You are in everything. 99% of Hollywood movies feature your faces. 99% of magazine covers are covered in you. The Emmy Awards and Oscars are almost entirely you. If you Google “beautiful people” the screen is covered in white faces. Black girls (and boys) are taught from birth that there is one version of beauty, and it is you. Many black girls go their entire lives thinking they are ugly, thinking they need to be lighter, straighter, whiter in order to have value. Everything that you see every day that reaffirms your whiteness; every commercial that has a nice white lady embodying the perfect “mom;” every magazine that has blue eyes and bone-straight hair; every Hollywood blockbuster that has a leading lady with skin never darker than Halle Berry….all of these things are reinforcements of your identity that you take for granted.

You may be fat. You may have hair that curls up at the ends. You may even have acne. But your face is everywhere. Your people are everywhere. What in your heart recoils when you see Black Girls Rock? What bone in your body sees empowerment for black girls and thinks “that’s not fair”? Where is your bitterness rooted? What do you think has been taken from you when women of color are uplifted?

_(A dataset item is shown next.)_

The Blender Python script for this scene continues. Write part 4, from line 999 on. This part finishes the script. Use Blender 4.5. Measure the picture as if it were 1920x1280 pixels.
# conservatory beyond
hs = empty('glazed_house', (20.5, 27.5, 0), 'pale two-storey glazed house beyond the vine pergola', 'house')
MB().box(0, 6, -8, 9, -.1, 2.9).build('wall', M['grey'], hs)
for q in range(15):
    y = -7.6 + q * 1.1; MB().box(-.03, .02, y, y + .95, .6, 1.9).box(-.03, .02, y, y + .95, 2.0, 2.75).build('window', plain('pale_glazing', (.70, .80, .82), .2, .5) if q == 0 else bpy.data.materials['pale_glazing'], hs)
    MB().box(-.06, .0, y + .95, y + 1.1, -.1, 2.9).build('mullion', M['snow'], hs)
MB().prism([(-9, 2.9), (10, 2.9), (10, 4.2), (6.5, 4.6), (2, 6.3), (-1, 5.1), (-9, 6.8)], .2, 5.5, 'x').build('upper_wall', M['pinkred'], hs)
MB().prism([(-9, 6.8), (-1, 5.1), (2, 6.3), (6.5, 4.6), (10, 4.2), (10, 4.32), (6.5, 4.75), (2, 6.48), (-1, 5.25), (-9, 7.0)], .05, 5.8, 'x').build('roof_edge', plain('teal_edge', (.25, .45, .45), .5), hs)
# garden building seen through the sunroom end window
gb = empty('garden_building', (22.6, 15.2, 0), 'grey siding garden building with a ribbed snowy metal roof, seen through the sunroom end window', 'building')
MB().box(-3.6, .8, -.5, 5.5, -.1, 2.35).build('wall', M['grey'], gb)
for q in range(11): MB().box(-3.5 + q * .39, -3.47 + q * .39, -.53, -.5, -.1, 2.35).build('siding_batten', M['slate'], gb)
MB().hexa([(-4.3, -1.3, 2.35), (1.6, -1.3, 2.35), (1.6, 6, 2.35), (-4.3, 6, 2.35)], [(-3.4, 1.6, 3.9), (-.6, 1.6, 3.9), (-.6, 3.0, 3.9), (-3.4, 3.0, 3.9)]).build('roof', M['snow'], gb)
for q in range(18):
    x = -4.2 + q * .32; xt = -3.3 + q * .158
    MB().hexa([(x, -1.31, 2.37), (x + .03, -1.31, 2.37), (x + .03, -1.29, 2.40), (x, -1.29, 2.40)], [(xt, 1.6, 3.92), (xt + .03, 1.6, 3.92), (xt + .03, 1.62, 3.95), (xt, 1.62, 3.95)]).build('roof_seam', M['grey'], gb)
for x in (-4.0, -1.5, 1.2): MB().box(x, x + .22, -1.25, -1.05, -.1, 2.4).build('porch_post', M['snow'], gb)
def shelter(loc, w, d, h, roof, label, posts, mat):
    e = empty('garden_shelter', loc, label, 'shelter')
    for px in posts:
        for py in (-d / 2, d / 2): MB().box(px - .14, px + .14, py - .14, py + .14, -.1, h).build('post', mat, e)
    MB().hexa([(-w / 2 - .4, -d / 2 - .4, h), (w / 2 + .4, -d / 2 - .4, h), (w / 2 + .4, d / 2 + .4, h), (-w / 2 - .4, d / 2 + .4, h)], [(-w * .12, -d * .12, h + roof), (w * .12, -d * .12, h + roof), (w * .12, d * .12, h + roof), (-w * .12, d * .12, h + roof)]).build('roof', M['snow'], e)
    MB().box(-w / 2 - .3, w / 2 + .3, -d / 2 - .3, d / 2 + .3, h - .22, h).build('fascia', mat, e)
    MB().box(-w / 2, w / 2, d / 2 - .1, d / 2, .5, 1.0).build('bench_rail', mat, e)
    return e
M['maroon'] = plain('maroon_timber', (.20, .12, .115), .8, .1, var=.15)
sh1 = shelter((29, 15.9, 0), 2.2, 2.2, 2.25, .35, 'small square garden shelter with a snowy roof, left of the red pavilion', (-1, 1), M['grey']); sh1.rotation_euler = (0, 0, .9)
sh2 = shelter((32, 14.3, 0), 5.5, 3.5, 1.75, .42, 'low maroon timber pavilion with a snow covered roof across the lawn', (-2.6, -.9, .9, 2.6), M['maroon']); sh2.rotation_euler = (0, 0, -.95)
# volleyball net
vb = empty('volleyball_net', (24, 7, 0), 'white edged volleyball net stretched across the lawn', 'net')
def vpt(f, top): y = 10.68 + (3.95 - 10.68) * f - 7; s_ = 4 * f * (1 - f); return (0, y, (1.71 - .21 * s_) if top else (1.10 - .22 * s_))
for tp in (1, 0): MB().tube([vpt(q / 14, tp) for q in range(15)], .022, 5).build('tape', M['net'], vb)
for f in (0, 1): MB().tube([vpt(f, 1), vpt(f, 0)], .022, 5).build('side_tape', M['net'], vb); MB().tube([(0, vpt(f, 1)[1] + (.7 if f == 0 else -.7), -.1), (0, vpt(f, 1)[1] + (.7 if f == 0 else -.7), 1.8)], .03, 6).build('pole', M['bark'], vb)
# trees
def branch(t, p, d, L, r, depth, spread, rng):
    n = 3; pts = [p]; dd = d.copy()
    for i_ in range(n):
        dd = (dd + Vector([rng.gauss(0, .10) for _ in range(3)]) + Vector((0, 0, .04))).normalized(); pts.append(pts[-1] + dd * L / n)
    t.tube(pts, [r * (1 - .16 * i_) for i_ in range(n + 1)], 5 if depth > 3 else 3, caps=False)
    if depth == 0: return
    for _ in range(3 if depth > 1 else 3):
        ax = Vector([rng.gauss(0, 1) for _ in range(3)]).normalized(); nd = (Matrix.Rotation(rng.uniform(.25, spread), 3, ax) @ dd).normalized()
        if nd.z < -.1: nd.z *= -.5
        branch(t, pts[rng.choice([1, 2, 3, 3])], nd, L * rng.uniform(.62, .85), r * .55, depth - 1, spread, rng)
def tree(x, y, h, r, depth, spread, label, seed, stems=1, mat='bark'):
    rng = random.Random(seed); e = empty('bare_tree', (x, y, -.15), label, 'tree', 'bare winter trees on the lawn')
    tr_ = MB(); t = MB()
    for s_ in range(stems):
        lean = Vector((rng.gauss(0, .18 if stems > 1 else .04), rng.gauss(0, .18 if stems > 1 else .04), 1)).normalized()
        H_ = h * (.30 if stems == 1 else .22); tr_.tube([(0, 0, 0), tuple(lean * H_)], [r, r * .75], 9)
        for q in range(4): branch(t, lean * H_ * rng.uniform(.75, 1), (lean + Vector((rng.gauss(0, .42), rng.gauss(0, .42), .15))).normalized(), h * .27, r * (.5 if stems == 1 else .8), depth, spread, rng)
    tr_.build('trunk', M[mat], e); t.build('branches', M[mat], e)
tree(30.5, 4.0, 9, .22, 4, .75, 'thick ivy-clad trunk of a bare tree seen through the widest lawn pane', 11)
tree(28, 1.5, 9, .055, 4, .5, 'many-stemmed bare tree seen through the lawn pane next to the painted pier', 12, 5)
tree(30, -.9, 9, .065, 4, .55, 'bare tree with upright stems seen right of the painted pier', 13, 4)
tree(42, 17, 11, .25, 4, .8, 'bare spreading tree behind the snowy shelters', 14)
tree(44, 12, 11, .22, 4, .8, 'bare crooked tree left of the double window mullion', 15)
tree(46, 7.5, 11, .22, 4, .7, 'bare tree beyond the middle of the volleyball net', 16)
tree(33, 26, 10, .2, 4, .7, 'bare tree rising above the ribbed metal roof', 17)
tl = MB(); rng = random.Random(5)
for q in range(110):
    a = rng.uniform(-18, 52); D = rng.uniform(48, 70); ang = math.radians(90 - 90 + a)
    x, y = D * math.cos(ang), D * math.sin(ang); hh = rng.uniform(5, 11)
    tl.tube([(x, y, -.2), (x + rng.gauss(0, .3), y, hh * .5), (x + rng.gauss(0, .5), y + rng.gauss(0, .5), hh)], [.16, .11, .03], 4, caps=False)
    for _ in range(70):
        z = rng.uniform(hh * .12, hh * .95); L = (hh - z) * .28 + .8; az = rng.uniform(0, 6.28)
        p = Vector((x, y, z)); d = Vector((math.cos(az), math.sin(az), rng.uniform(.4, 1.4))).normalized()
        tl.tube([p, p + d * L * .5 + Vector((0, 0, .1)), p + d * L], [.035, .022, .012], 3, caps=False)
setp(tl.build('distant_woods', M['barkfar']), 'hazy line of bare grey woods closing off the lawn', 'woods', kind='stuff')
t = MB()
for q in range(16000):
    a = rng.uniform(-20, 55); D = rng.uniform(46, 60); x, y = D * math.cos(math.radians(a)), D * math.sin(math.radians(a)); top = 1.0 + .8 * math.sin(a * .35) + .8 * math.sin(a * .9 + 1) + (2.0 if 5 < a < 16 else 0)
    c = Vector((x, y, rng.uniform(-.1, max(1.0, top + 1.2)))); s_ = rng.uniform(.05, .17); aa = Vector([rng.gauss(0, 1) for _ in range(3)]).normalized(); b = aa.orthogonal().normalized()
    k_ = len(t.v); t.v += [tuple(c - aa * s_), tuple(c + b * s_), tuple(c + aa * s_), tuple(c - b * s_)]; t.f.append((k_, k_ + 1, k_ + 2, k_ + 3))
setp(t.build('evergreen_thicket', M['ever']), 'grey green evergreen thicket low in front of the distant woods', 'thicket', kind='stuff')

All of the things you take for granted are what you’re protecting when you shout down Black Girls Rock: your whiteness, the system that upholds your face as the supreme standard of beauty, your place in the center of a culture that demands people of color remain hidden in the margins, present but only barely and never overshadowing the white hero/heroine. Your discomfort with black girls who rock tells me that you prefer the status quo: you prefer for black faces to remain hidden, you prefer for America’s heroes to have white faces, you prefer for black actresses to wear aprons and chains.

This is not to say that white girls don’t rock. I’m white. I kind of rock. But this conversation isn’t about you, it isn’t about us. Why must everything always be about us? It doesn’t have to be. And it shouldn’t be. From one white person to another….please sit down. Queen Latifah is on and you’re blocking the screen.